Weakening labor market conditions, low interest rates, and the dramatic increase in apartment construction activity have created a soft rental market in the Boise area. At the time of the 2000 census, the Ada County rental vacancy rate was 5.1 percent. Recent surveys of the rental apartment market by Ada Real Estate show the vacancy rate for Ada County increasing from 2.7 percent in January 2001 to 9.2 percent in January 2002. For one-bedroom units the vacancy rate was 7.3 percent compared with 1.9 percent a year ago.
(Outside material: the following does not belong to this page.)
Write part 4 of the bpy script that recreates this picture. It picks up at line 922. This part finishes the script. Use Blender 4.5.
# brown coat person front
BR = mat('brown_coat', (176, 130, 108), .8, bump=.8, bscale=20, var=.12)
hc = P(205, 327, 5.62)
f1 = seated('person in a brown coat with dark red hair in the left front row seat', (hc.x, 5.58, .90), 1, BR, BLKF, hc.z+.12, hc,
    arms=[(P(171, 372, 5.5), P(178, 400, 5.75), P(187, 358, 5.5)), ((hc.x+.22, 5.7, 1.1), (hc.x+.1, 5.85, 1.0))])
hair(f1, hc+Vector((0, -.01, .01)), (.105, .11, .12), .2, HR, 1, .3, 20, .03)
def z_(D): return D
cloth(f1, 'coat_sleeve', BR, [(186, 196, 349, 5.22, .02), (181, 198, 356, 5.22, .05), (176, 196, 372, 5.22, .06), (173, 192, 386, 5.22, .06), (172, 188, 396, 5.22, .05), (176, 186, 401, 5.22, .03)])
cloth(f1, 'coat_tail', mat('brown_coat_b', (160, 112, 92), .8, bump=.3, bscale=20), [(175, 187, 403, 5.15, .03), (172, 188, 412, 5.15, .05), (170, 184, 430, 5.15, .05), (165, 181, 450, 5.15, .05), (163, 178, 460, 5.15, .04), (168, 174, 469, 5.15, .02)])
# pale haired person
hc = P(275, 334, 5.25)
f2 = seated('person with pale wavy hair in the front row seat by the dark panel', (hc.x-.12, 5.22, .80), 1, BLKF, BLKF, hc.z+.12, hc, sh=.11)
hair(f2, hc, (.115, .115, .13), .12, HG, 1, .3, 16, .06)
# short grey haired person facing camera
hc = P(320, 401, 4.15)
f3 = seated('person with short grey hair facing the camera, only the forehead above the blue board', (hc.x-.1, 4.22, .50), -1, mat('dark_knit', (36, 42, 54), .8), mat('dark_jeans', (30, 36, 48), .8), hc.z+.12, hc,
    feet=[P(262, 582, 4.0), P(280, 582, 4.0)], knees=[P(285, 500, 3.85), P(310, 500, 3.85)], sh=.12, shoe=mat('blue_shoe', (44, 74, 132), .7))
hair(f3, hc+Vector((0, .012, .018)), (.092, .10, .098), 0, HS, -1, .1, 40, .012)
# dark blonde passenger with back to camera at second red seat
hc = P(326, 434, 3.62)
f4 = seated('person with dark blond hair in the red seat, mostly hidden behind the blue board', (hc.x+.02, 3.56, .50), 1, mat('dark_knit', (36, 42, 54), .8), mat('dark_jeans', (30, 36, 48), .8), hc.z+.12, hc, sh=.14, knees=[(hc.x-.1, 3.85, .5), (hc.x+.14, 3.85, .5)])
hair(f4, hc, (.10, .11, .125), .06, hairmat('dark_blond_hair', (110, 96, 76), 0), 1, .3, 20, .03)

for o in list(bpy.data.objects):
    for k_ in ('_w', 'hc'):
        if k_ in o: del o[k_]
The two-bedroom vacancy rate was 10.2 percent, and the threebedroom rate stood at 10.4 percent, up dramatically from a year ago, when each bedroom size had a vacancy rate in the 3-percent range.

Multifamily building permit activity during 2001 totaled 1,099 units compared with 512 units in 2000 and 784 in 1999. Through March 2002, 166 multifamily units were authorized for construction compared with 501 units for the same period in 2001. As of March 2002, there were 945 apartments under construction, and 355 units were completed during the fourth quarter of 2001. Owing to both the large number of vacant units in the existing rental stock and the surge in the number of apartments recently completed and under construction, the vacancy rate is expected to remain in the 9- to 10-percent range for the next 12 months.